## [WHAT THE EXERCISE ASKS]
For the copy, please give all of the data again exactly and leave the pictures out.

## [DATA SHOWN]
○ ○ ○ ○ ○
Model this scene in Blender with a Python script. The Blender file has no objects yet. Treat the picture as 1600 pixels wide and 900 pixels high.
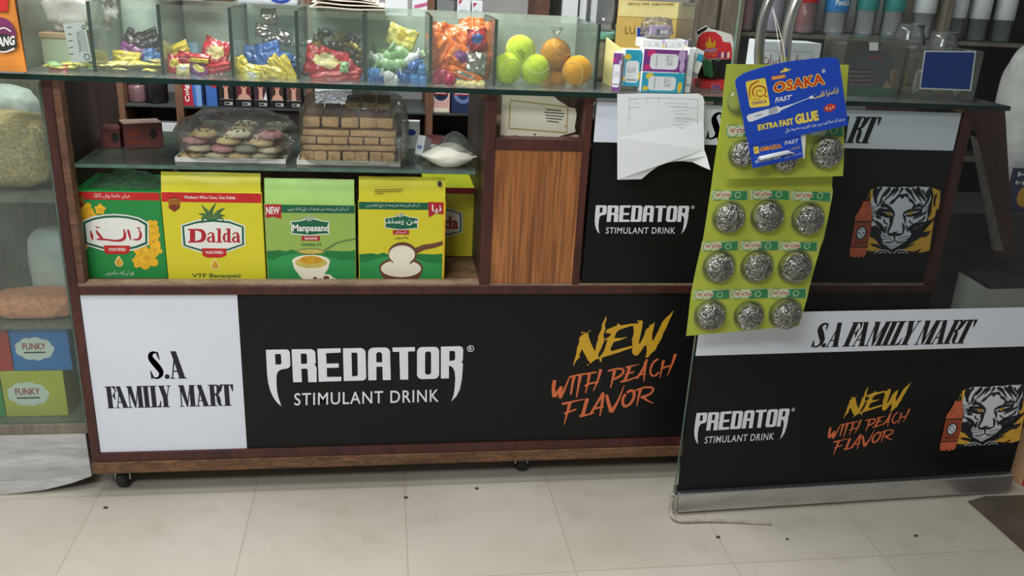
import bpy, bmesh, math, random
from math import radians, cos, sin, pi
from mathutils import Vector, Matrix, noise
from mathutils.geometry import tessellate_polygon

SC = bpy.context.scene
COL = SC.collection
rnd = random.Random(7)

# ------------------------------------------------------------------ camera
FPX = 1345.0                       # focal length in pixels of a 1600 x 900 frame
EYE = Vector((0.0, 0.0, 1.25))
ZD = Vector((-195.0, 3650.0, FPX)).normalized()          # straight down, in camera axes (x right, y down, z ahead)
YA = Vector((-200.0, -495.0, FPX)); YA = (YA - ZD * YA.dot(ZD)).normalized()   # straight into the shop
XA = ZD.cross(YA)
ROWS = [Vector((XA[i], YA[i], -ZD[i])) for i in range(3)]  # camera right / down / ahead in world axes
cam_data = bpy.data.cameras.new('camera')
cam_data.sensor_width = 36.0
cam_data.lens = 36.0 * FPX / 1600.0
cam_data.clip_start = 0.02
cam = bpy.data.objects.new('camera', cam_data)
COL.objects.link(cam)
cm = Matrix.Identity(4)
for r in range(3):
    cm[r][0] = ROWS[0][r]; cm[r][1] = -ROWS[1][r]; cm[r][2] = -ROWS[2][r]; cm[r][3] = EYE[r]
cam.matrix_world = cm
SC.camera = cam

# ------------------------------------------------------------------ world, lamps, exposure
SC.view_settings.view_transform = 'Standard'
SC.view_settings.look = 'None'
SC.view_settings.exposure = -0.36
SC.view_settings.gamma = 1.0
SC.view_settings.use_curve_mapping = False
SC.cycles.transparent_max_bounces = 40
SC.cycles.max_bounces = 10

world = bpy.data.worlds.new('shop_surroundings'); SC.world = world
world.use_nodes = True
world.node_tree.nodes['Background'].inputs[0].default_value = (0.86, 0.95, 1.0, 1)
world.node_tree.nodes['Background'].inputs[1].default_value = 0.24

def lamp(name, loc, aim, sx, sy, power, col=(1, 1, 1)):
    d = bpy.data.lights.new(name, 'AREA'); d.shape = 'RECTANGLE'; d.size = sx; d.size_y = sy
    d.energy = power; d.color = col
    o = bpy.data.objects.new(name, d); COL.objects.link(o)
    o.location = loc
    o.rotation_euler = (Vector(aim) - Vector(loc)).to_track_quat('-Z', 'Y').to_euler()
    return o
lamp('ceiling_tube_front', (-0.75, 0.75, 2.55), (-0.55, 1.5, 0.3), 1.1, 0.35, 25, (0.99, 0.99, 0.99))
lamp('ceiling_tube_entrance', (-1.0, -0.7, 2.55), (-0.6, 1.9, 0.4), 1.3, 0.4, 54, (0.97, 0.99, 1.0))
lamp('ceiling_tube_counter', (-0.25, 2.30, 2.6), (-0.2, 2.3, 0.8), 1.6, 0.25, 84, (0.99, 1.0, 0.98))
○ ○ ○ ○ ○
## [RESPONSE TO THIS TASK]
Model this scene in Blender with a Python script. The Blender file has no objects yet. Treat the picture as 1600 pixels wide and 900 pixels high.
import bpy, bmesh, math, random
from math import radians, cos, sin, pi
from mathutils import Vector, Matrix, noise
from mathutils.geometry import tessellate_polygon

SC = bpy.context.scene
COL = SC.collection
rnd = random.Random(7)

# ------------------------------------------------------------------ camera
FPX = 1345.0                       # focal length in pixels of a 1600 x 900 frame
EYE = Vector((0.0, 0.0, 1.25))
ZD = Vector((-195.0, 3650.0, FPX)).normalized()          # straight down, in camera axes (x right, y down, z ahead)
YA = Vector((-200.0, -495.0, FPX)); YA = (YA - ZD * YA.dot(ZD)).normalized()   # straight into the shop
XA = ZD.cross(YA)
ROWS = [Vector((XA[i], YA[i], -ZD[i])) for i in range(3)]  # camera right / down / ahead in world axes
cam_data = bpy.data.cameras.new('camera')
cam_data.sensor_width = 36.0
cam_data.lens = 36.0 * FPX / 1600.0
cam_data.clip_start = 0.02
cam = bpy.data.objects.new('camera', cam_data)
COL.objects.link(cam)
cm = Matrix.Identity(4)
for r in range(3):
    cm[r][0] = ROWS[0][r]; cm[r][1] = -ROWS[1][r]; cm[r][2] = -ROWS[2][r]; cm[r][3] = EYE[r]
cam.matrix_world = cm
SC.camera = cam

# ------------------------------------------------------------------ world, lamps, exposure
SC.view_settings.view_transform = 'Standard'
SC.view_settings.look = 'None'
SC.view_settings.exposure = -0.36
SC.view_settings.gamma = 1.0
SC.view_settings.use_curve_mapping = False
SC.cycles.transparent_max_bounces = 40
SC.cycles.max_bounces = 10

world = bpy.data.worlds.new('shop_surroundings'); SC.world = world
world.use_nodes = True
world.node_tree.nodes['Background'].inputs[0].default_value = (0.86, 0.95, 1.0, 1)
world.node_tree.nodes['Background'].inputs[1].default_value = 0.24

def lamp(name, loc, aim, sx, sy, power, col=(1, 1, 1)):
    d = bpy.data.lights.new(name, 'AREA'); d.shape = 'RECTANGLE'; d.size = sx; d.size_y = sy
    d.energy = power; d.color = col
    o = bpy.data.objects.new(name, d); COL.objects.link(o)
    o.location = loc
    o.rotation_euler = (Vector(aim) - Vector(loc)).to_track_quat('-Z', 'Y').to_euler()
    return o
lamp('ceiling_tube_front', (-0.75, 0.75, 2.55), (-0.55, 1.5, 0.3), 1.1, 0.35, 25, (0.99, 0.99, 0.99))
lamp('ceiling_tube_entrance', (-1.0, -0.7, 2.55), (-0.6, 1.9, 0.4), 1.3, 0.4, 54, (0.97, 0.99, 1.0))
lamp('ceiling_tube_counter', (-0.25, 2.30, 2.6), (-0.2, 2.3, 0.8), 1.6, 0.25, 84, (0.99, 1.0, 0.98))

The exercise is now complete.